Tuesday, September 23, 2014

Do Statistical Disparities Mean Injustice?

CNS News reports:
Blacks are 13 percent of our population but 80 percent of professional basketball players and 65 percent of professional football players and among the highest-paid players in both sports. By stark contrast, blacks are only 2 percent of the NHL's professional ice hockey players. Basketball, football and ice hockey represent gross racial disparities and come nowhere close to "looking like America."

Even in terms of sports achievement, racial diversity is absent. In Major League Baseball, three out of the four hitters with the most career home runs are black. Since blacks entered the major leagues, of the eight times more than 100 bases have been stolen in a season, all were by blacks. In basketball, 50 of the 59 MVP awards have been won by black players.

If America's diversity worshipers see under-representation as "probative" of racial discrimination, what do they propose be done about over-representation? After all, over-representation and under-representation are simply different sides of injustice. If those in one race are overrepresented, it might mean they're taking away what rightfully belongs to another race.

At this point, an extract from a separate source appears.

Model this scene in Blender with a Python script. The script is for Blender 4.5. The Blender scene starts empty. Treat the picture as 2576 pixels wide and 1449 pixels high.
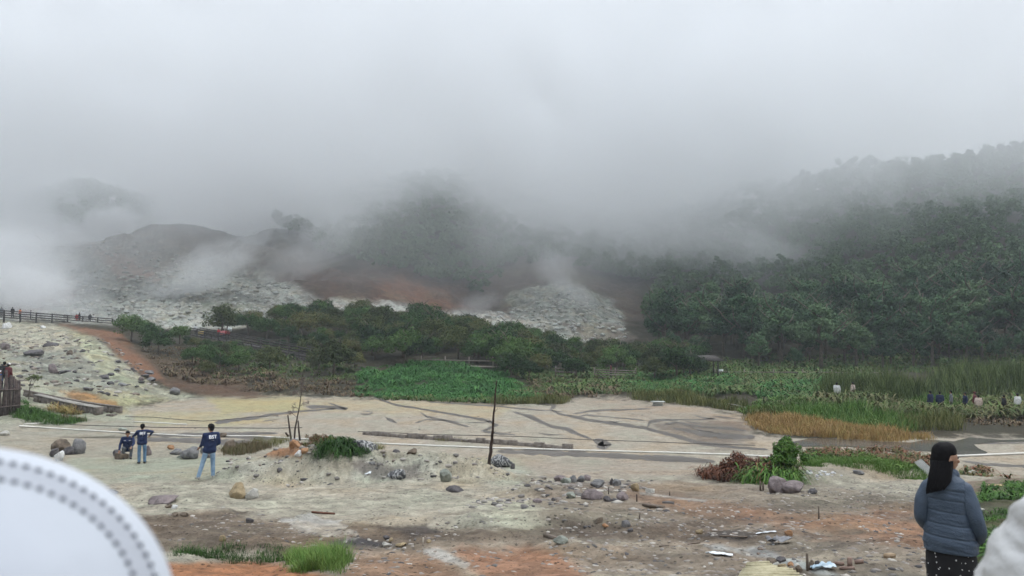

For example, is it possible that Jews are doing things that sabotage the chances of a potential Indian, Alaska Native or Mexican Nobel Prize winner? What about the disgraceful lack of diversity in professional basketball and ice hockey? There's not even geographical diversity in professional ice hockey; not a single player can boast of having been born and raised in Hawaii, Louisiana or Mississippi.
Walter Williams has some facts for you.